Some of the 100 organisations participating in the campaign came together for a joint photo in Vienna last month (see top of page), before distributing 2,000 packets of ‘legacy seeds’ to people across the country, to encourage an interest in legacy giving.
Markus Aichelburg, who leads Vergissmeinnicht, says that demographic changes may lead even more people to consider legacies in future. He comments:
“For years now, the population in Austria has been growing towards more people without descendants, and more single-person households. Accordingly, a growing number of people are asking themselves what should happen to their assets after they die.”

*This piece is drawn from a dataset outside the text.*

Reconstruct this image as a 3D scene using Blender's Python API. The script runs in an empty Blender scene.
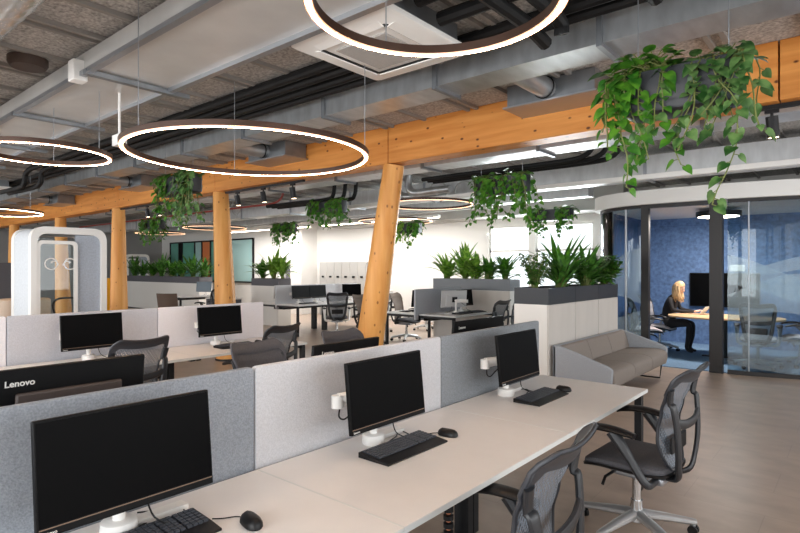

On top of that, the campaign notes that by 2050, the number of assets currently inherited in Austria each year will nearly double, to €41bn. In addition, there are around 900 heirless estates each year, in which no will has been made and there are no natural heirs – this meant €22m going to the state between 2017 and 2019.
At the end of 2023, Aichelburg told EFA that the number of over-60s in Austria with a will had grown from 33% to 43% since 2019, and that more than 90% of legacy givers did not have children.